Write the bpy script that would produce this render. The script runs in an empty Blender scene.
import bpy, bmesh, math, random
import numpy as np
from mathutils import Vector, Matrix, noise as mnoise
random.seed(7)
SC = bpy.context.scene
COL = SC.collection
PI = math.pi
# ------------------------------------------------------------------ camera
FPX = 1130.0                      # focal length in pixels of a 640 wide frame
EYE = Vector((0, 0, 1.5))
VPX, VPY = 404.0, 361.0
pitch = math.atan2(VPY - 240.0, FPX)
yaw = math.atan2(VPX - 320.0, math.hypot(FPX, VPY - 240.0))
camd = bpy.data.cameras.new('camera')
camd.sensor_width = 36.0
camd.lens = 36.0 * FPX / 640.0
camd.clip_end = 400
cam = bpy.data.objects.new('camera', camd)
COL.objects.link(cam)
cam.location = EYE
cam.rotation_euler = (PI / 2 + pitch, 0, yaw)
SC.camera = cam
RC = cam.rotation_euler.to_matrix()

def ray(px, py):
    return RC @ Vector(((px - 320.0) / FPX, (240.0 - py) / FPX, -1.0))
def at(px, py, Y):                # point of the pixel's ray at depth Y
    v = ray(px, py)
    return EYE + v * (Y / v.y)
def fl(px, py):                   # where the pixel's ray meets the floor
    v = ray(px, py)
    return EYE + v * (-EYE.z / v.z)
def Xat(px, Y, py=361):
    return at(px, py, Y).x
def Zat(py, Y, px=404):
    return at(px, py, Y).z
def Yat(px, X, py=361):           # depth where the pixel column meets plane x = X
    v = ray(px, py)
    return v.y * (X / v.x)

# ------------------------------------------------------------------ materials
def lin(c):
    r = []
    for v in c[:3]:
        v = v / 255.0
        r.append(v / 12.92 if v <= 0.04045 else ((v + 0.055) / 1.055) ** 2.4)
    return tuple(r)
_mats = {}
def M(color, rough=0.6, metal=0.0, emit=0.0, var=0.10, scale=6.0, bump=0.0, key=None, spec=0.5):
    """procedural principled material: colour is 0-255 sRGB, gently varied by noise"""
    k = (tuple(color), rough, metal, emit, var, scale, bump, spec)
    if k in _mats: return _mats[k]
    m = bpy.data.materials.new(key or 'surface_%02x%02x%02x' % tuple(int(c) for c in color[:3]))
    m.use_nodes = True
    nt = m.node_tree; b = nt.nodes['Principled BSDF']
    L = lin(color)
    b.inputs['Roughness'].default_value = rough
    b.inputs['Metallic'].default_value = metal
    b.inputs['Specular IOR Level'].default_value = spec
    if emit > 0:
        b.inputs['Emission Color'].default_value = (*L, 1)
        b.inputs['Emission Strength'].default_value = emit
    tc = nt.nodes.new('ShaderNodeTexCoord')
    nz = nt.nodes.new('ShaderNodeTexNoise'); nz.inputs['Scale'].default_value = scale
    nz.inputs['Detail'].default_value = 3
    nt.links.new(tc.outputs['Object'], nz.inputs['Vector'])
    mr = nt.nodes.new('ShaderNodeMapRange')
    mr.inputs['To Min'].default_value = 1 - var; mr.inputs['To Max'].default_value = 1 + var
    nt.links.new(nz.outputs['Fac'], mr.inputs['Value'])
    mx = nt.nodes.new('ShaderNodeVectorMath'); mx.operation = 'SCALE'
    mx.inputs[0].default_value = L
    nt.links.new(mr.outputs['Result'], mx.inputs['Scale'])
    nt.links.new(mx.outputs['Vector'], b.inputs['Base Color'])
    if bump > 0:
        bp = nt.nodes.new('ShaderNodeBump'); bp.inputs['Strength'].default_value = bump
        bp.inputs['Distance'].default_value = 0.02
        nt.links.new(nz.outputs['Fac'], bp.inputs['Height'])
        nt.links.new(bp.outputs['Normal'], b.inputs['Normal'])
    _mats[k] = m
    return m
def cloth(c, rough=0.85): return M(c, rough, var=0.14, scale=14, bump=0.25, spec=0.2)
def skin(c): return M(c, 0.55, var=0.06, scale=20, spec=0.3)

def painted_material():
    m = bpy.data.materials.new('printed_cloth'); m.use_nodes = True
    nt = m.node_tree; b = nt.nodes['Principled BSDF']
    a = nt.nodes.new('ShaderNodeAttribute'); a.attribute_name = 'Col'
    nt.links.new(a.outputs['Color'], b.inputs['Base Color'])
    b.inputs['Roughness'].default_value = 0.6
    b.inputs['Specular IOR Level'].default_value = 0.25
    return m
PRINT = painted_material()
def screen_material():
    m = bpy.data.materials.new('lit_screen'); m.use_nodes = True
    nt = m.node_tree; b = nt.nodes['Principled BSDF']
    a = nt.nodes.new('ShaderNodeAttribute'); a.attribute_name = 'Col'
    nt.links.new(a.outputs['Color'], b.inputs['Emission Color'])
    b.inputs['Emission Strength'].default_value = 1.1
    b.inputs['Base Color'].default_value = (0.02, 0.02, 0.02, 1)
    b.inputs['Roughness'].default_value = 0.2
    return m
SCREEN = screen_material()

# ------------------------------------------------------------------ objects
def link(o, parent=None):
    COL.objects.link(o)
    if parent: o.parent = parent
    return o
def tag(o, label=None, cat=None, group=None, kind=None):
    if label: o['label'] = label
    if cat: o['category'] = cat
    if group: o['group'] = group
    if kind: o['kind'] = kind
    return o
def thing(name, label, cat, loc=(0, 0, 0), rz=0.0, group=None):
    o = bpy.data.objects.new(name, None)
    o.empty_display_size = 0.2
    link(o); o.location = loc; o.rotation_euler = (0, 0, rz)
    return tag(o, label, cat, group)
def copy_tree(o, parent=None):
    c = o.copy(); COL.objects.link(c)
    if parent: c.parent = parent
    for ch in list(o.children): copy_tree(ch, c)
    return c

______

Everything from the first line of the material through the line containing "RC = cam.rotation_euler.to_matrix()" is to be printed exactly; lines after that are to be left out.

#### [Solved problem]
Write the bpy script that would produce this render. The script runs in an empty Blender scene.
import bpy, bmesh, math, random
import numpy as np
from mathutils import Vector, Matrix, noise as mnoise
random.seed(7)
SC = bpy.context.scene
COL = SC.collection
PI = math.pi
# ------------------------------------------------------------------ camera
FPX = 1130.0                      # focal length in pixels of a 640 wide frame
EYE = Vector((0, 0, 1.5))
VPX, VPY = 404.0, 361.0
pitch = math.atan2(VPY - 240.0, FPX)
yaw = math.atan2(VPX - 320.0, math.hypot(FPX, VPY - 240.0))
camd = bpy.data.cameras.new('camera')
camd.sensor_width = 36.0
camd.lens = 36.0 * FPX / 640.0
camd.clip_end = 400
cam = bpy.data.objects.new('camera', camd)
COL.objects.link(cam)
cam.location = EYE
cam.rotation_euler = (PI / 2 + pitch, 0, yaw)
SC.camera = cam
RC = cam.rotation_euler.to_matrix()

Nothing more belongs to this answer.